Though China still contributes the most international students — 33 enrolled in the class of 2013 — Brown's Indian population is steadily increasing.

According to data provided by the Office of Admission, the number of first-year Indian students has grown. Only three students enrolled with the class of 2010 listed India as their nation of residence, while this year's entering class boasted 15 students from the subcontinent.

Panetha Ott, director of international admission, said the University was "actively trying" to inform Indian students about Brown and attract them to the school.

Matthew Gutmann, vice president for international affairs, underscored Brown's interest in India. "Brown needs to have a bigger presence in India," he said, adding that he plans to visit India himself this year.

"I would hope that we would have more students from India interested in studying here," he added.

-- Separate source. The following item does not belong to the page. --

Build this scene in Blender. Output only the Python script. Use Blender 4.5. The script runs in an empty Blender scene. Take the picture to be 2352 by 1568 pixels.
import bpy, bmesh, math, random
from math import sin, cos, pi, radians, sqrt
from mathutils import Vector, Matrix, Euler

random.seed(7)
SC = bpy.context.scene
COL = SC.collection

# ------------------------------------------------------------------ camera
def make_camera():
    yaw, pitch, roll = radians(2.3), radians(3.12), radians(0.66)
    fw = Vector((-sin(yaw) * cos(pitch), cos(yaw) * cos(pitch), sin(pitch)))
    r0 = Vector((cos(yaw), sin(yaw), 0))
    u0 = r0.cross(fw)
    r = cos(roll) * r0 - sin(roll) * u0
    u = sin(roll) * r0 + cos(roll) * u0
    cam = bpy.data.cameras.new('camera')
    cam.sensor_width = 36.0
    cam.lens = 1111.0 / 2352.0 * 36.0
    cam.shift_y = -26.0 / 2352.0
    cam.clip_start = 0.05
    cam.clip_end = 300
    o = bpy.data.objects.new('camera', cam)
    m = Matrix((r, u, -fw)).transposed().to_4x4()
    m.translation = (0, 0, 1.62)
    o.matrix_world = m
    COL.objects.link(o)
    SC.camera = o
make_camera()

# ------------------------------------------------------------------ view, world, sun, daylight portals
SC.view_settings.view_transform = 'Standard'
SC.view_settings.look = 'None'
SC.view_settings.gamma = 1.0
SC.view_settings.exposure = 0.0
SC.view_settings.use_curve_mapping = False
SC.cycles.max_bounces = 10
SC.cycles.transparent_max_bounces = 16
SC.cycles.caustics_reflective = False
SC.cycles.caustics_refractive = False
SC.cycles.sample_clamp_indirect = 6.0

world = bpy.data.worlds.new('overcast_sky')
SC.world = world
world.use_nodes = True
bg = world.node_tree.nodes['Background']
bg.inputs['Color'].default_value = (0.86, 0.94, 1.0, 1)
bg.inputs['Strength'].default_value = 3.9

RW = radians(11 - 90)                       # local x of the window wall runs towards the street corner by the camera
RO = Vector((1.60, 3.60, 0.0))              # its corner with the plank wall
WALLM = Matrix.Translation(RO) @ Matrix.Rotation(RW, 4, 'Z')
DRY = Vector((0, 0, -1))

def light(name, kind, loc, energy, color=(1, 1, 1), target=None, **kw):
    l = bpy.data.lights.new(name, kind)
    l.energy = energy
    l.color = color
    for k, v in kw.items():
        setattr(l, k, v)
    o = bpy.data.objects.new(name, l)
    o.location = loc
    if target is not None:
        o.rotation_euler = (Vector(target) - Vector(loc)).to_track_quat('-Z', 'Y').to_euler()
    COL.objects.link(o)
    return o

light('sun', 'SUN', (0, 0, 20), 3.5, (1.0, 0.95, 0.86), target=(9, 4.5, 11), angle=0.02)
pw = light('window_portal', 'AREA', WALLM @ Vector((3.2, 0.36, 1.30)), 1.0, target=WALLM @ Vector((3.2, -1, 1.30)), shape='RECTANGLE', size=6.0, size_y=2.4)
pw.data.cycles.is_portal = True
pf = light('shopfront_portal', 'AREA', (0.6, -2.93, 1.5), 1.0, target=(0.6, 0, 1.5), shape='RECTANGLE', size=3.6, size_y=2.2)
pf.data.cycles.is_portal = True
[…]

Ott said a primary component of the admissions office's strategy was sending officers to these countries. "Our strategy is to visit countries from which we are trying to get students," she said.

Dean of Admission James Miller '73 said his office has been focusing on recruiting international students. "We certainly are being a lot more proactive in terms of international recruitment," he said.

"We've spent a lot of time in Asia over the last four years," he added, "and we've been to India every year for the last three or four years."

The University is also working to strengthen its relationship with India by declaring 2009-2010 the "Year of India." According to Vasundhara Prasad '12, one of the event's organizers, one of the goals of the initiative — which includes a year of events on campus — is to increase awareness of Brown in India.

Prasad, who is originally from Mumbai, said that through this and other efforts, Brown was "definitely making its presence felt" in India. Last spring, alums founded the Brown Club of India, a group for Brown alums and parents. "I think they're really making a conscious effort," Prasad said.

Prasad also said that while Brown is not yet a household name in India, recent efforts have increased the University's profile.

"When people in India apply to schools in the United States, they only apply to the known names, and Brown hasn't had much of a presence," she said. "We need people to aspire to get into Brown as they aspire to get into Harvard or Yale."